There are a series of moods that characterize Shantikunj. In the thin mist of an early winter morning, a somber stillness fills the grounds. Perhaps one or two gentlemen clad in saffron robes and woolen shawls will be shuffling toward the center of campus from one of the many residential buildings in the wings. It isn’t until one follows them to that central part of campus that the stillness and the mist evaporates into the steady chant of the Gayatri mantra by two women on a small dais, before whom around fifty similarly-clad people sit around eighteen fire pits. This is the morning yajña, a staple practice on campus. Although ritual sobriety is also required for yajña, it is common to hear amicable conversations immediately after the rite, when people usually head to the canteen for breakfast. There, the mood is quite lively – chai, coffee, and jalebis fuel new friendships and rekindle the old.

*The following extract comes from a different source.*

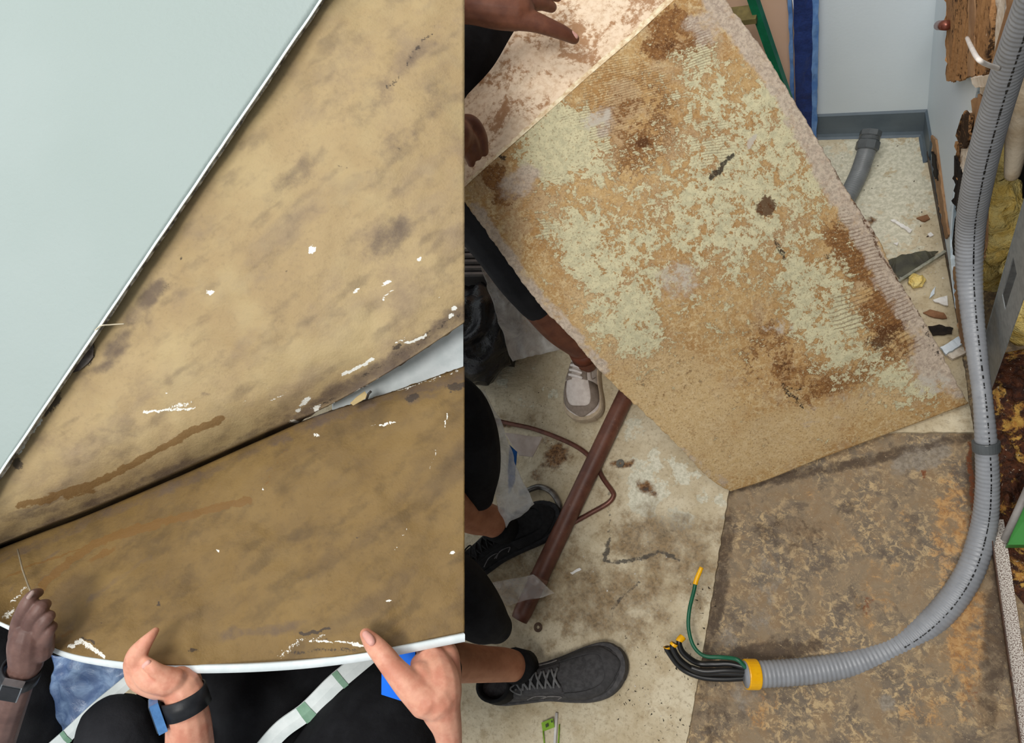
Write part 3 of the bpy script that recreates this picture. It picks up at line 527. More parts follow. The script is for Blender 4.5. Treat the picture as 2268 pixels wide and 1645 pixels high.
L = np.r_[0, np.cumsum(np.linalg.norm(np.diff(cs[:, :3], axis=0), axis=1))]
N = int(L[-1]/0.0018); ll = np.linspace(0, L[-1], N); cc = np.array([np.interp(ll, L, cs[:, k]) for k in range(4)]).T
co = empty('flexible_conduit', Fl(1700, 1495), 'long grey corrugated conduit curving from yellow collar up the right wall', 'conduit')
build('hose', tube([Vector(q[:3]) for q in cc], [q[3]*(0.985+0.022*math.cos(2*math.pi*l/0.0085)) for q, l in zip(cc, ll)], 20), M_grey, co)
def at(i): return Vector(cc[i][:3]), (Vector(cc[min(i+1, N-1)][:3])-Vector(cc[max(i-1, 0)][:3])).normalized(), cc[i][3]
def ring(i0, i1, ro, mat, name, par, seg=26):
    q = [at(i) for i in (i0, i0, i0+1, i1-1, i1, i1)]; ex = (0.93, 1, 1.03, 1.03, 1, 0.93); return build(name, tube([p for p, t, r in q], [ro*r*e for (p, t, r), e in zip(q, ex)], seg), mat, par, smooth=False)
def find(x, y):
    px, py = project(cc[:, :3]); return int(np.argmin(np.hypot(px-x, py-y)))
# rings use slightly extended axis points so that the caps close
def collar(x, y, l, k, mat, name, par=co):
    i = find(x, y); p, t, r = at(i); pts = [p+t*(l*s) for s in (-1, -0.98, -0.85, 0.85, 0.98, 1)]; return build(name, tube(pts, [r*k*s for s in (0.8, 0.98, 1, 1, 0.98, 0.8)], 28), mat, par, smooth=False)
i0 = find(1660, 1493)
collar(1664, 1493, 0.0115, 1.12, M_yel, 'yellow_collar'); collar(2184, 987, 0.009, 1.22, M_dgrey, 'coupling_ring')
# print along the hose
V, F = [], []
i = find(2000, 1424)
while i < N-30:
    p, t, r = at(i); vdir = (CAMP-p); vdir = (vdir-t*vdir.dot(t)).normalized(); sd = t.cross(vdir)
    q = p+(vdir*0.93-sd*(-0.28)).normalized()*r*1.008; nn = (q-p).normalized(); w = random.choice((0.0014, 0.002, 0.003)); j = random.uniform(0.6, 1.2)
    a, b = join((V, F), box(q, t*w, nn*0.0003, t.cross(nn)*0.0011*j)); V, F = a, b; i += int((w*2+random.choice((0.0012, 0.0016, 0.005)))/0.0018)+1
build('printing', (V, F), M_blk, co, smooth=False)
# wires
def wire(rows, mat, tipmat, tl, nm='wire', tip='yellow_tip'):
    q = spline([tuple(P(x, y, Z))+(r*Z/FOC,) for x, y, Z, r in rows], 10); w = build(nm, tube([Vector(s[:3]) for s in q], [s[3] for s in q], 12), mat, co)
    if tipmat:
        m = q[-tl:]; build(tip, tube([Vector(s[:3]) for s in m], [s[3]*1.22*(1+0.12*(k % 2)) for k, s in enumerate(m)], 12), tipmat, w)
wire([(1665, 1500, 1.315, 6.5), (1600, 1503, 1.325, 6.5), (1550, 1498, 1.335, 6.5), (1508, 1478, 1.345, 6.5), (1480, 1442, 1.345, 6.5), (1477, 1432, 1.345, 6)], M_blk, M_yel, 5)
wire([(1665, 1492, 1.31, 6.5), (1600, 1490, 1.32, 6.5), (1550, 1488, 1.33, 6.5), (1510, 1465, 1.335, 6.5), (1490, 1435, 1.335, 6.5), (1494, 1424, 1.335, 6.5)], M_blk, M_yel, 7)
wire([(1665, 1482, 1.30, 6.5), (1620, 1470, 1.315, 6.5), (1580, 1470, 1.325, 6.5), (1545, 1468, 1.335, 6.5), (1514, 1446, 1.335, 6.5), (1504, 1422, 1.335, 6), (1512, 1410, 1.34, 6)], M_blk, M_yel, 10)
wire([(1665, 1486, 1.305, 6.5), (1610, 1484, 1.312, 6), (1560, 1486, 1.322, 6), (1530, 1478, 1.332, 6)], M_blk, None, 0)
wire([(1652, 1478, 1.295, 5), (1632, 1460, 1.30, 4.6), (1600, 1455, 1.32, 4.4), (1560, 1452, 1.335, 4.2), (1536, 1430, 1.35, 4.2), (1525, 1390, 1.36, 4.2), (1527, 1350, 1.37, 4.2), (1537, 1308, 1.385, 4.2), (1542, 1285, 1.39, 4.2), (1554, 1256, 1.395, 3.6)], M_grn, M_yel, 15)
# short conduit on the alcove floor
sc = empty('conduit_stub', Fl(1890, 425), 'short grey conduit piece with dark threaded fitting on the alcove floor', 'conduit')
q = spline([tuple(p)+(r,) for p, r in ((Fl(1845, 490, .02), .0205), (Fl(1880, 430, .022), .0205), (Fl(1902, 385, .03), .0205), (Fl(1916, 345, .05), .0205), (Fl(1922, 322, .06), .0205))], 40)
build('hose', tube([Vector(s[:3]) for s in q], [s[3]*(1+0.015*math.cos(k*1.6)) for k, s in enumerate(q)], 18), plastic('grey_stub_plastic', (122, 126, 128), (108, 112, 114)), sc)
t = (Vector(q[-1][:3])-Vector(q[-12][:3])).normalized(); p = Vector(q[-1][:3])
for a_, b_, r_, n_, s_ in ((-0.012, 0.010, 0.026, 'lock_nut', 8), (0.010, 0.020, 0.0225, 'thread', 20), (0.020, 0.034, 0.024, 'lock_nut', 8)):
    pts = [p+t*(a_+(b_-a_)*k/8) for k in range(9)]; build(n_, tube(pts, [r_*(0.93 if k in (0, 8) else 1)*(1+(0.03 if (n_ == 'thread' and k % 2) else 0)) for k in range(9)], s_), M_dgrey, sc, smooth=False)
build('bore', tube([p+t*0.0335, p+t*0.0348], 0.014, 18), M_blk, sc)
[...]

Shantikunj is a place where members of the organization meet one another, often after quite a long time. It is the center that people return to, and for that reason it is an everyday occurrence to witness reunions in the alleyways created by residential blocks and offices. These meetings are best viewed in the afternoon, when the high sun is reflected off of the yellow hue of nearly every building onsite, and when the hustle-bustle of a minor pilgrimage site in a major pilgrimage city is at its fullest. This is a very different mood from the early hours of the morning, and although one will surely see pilgrims seated in meditation before the memorial of the organization’s late founders, on most days that space will be shared by a wedding party’s photo shoot.

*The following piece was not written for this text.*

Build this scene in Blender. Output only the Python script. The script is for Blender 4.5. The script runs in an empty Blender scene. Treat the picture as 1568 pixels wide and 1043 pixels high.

Weddings, infant naming ceremonies, first tonsures, and thirteen other life-cycle rites important to many Hindus can be arranged to take place at Shantikunj. Two halls dedicated to housing such events often echo with the chanting of several mantras germane to the occasion in question, while the less-invested relatives lounge in the sun near their entryways. Not only are Shantikunj-hosted ceremonies free of cost (although pious members will often donate a sum they deem appropriate to offset the labor involved), they come with the added benefit of the blessings of the current institutional heads, Dr. Pranav Pandya and Shailbaba Jiji. These figureheads hold daily reception hours on the west side of the campus, and anyone is welcome to drop in to visit. One has to be prepared, however; during meeting hours a long line of impatient devotees stretches down a main artery of the grounds.

Evening brings with it different moods. A campus-wide speaker system crackles to life at 6:00 p.m., calling all on campus to pause their tasks and meditate for fifteen minutes to the recorded melody of a bamboo flute. Soon after, an evening ceremony takes place at the Gayatri Goddess temple onsite: a conch will blare, bells will tinkle, and a chorus of devotees will strike up a familiar devotional while paying respects to the divine. This evening ceremony serves also as a call to the evening meal. Though far too early for many in India, dinner at Shantikunj is tailored to their ritual schedule: many wake at 3:30 a.m. to partake in the morning version of this same temple ceremony, long before certain ethnographers can escape the clutches of sleep.

This is not to say that Shantikunj residents and visitors rush off to their quarters just after dusk. For another hour at least, whoops and hollers can be heard from a volleyball court outside of the canteen. There, (mostly) men of all ages beat a very weathered ball back and forth, providing entertainment for themselves and for spectators armed with salty snacks and tea. This range of moods tied together by a sense of community marks Shantikunj as a religious center.